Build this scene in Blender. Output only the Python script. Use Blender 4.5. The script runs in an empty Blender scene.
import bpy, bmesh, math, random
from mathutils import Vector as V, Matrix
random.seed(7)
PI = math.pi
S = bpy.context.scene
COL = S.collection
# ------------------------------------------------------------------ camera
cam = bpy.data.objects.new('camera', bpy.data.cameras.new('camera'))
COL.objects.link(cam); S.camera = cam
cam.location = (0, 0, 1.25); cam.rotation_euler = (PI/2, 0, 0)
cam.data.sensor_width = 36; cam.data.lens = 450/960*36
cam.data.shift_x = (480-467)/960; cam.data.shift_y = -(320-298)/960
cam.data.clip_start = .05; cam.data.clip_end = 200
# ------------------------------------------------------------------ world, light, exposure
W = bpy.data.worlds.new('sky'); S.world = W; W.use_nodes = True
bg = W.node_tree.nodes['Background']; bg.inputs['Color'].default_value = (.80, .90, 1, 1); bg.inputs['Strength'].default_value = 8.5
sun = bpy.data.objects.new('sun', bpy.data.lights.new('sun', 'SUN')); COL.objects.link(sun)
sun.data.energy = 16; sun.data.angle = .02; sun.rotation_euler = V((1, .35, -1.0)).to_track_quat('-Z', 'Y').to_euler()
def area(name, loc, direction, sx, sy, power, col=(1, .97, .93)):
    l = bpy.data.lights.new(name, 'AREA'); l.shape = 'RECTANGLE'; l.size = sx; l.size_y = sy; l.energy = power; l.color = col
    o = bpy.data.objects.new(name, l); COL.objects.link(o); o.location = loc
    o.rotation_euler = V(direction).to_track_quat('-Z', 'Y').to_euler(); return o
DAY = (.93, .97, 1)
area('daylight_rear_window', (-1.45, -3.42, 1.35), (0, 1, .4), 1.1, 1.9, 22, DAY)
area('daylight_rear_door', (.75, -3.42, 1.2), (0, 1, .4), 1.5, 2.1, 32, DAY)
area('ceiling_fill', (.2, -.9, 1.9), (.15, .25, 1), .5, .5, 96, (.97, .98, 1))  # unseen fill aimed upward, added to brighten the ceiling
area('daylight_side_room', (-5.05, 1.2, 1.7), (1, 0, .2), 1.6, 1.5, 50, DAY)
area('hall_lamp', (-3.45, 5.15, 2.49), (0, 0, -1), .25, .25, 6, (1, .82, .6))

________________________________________

Print the complete listing again, exactly as it stands.

Build this scene in Blender. Output only the Python script. Use Blender 4.5. The script runs in an empty Blender scene.
import bpy, bmesh, math, random
from mathutils import Vector as V, Matrix
random.seed(7)
PI = math.pi
S = bpy.context.scene
COL = S.collection
# ------------------------------------------------------------------ camera
cam = bpy.data.objects.new('camera', bpy.data.cameras.new('camera'))
COL.objects.link(cam); S.camera = cam
cam.location = (0, 0, 1.25); cam.rotation_euler = (PI/2, 0, 0)
cam.data.sensor_width = 36; cam.data.lens = 450/960*36
cam.data.shift_x = (480-467)/960; cam.data.shift_y = -(320-298)/960
cam.data.clip_start = .05; cam.data.clip_end = 200
# ------------------------------------------------------------------ world, light, exposure
W = bpy.data.worlds.new('sky'); S.world = W; W.use_nodes = True
bg = W.node_tree.nodes['Background']; bg.inputs['Color'].default_value = (.80, .90, 1, 1); bg.inputs['Strength'].default_value = 8.5
sun = bpy.data.objects.new('sun', bpy.data.lights.new('sun', 'SUN')); COL.objects.link(sun)
sun.data.energy = 16; sun.data.angle = .02; sun.rotation_euler = V((1, .35, -1.0)).to_track_quat('-Z', 'Y').to_euler()
def area(name, loc, direction, sx, sy, power, col=(1, .97, .93)):
    l = bpy.data.lights.new(name, 'AREA'); l.shape = 'RECTANGLE'; l.size = sx; l.size_y = sy; l.energy = power; l.color = col
    o = bpy.data.objects.new(name, l); COL.objects.link(o); o.location = loc
    o.rotation_euler = V(direction).to_track_quat('-Z', 'Y').to_euler(); return o
DAY = (.93, .97, 1)
area('daylight_rear_window', (-1.45, -3.42, 1.35), (0, 1, .4), 1.1, 1.9, 22, DAY)
area('daylight_rear_door', (.75, -3.42, 1.2), (0, 1, .4), 1.5, 2.1, 32, DAY)
area('ceiling_fill', (.2, -.9, 1.9), (.15, .25, 1), .5, .5, 96, (.97, .98, 1))  # unseen fill aimed upward, added to brighten the ceiling
area('daylight_side_room', (-5.05, 1.2, 1.7), (1, 0, .2), 1.6, 1.5, 50, DAY)
area('hall_lamp', (-3.45, 5.15, 2.49), (0, 0, -1), .25, .25, 6, (1, .82, .6))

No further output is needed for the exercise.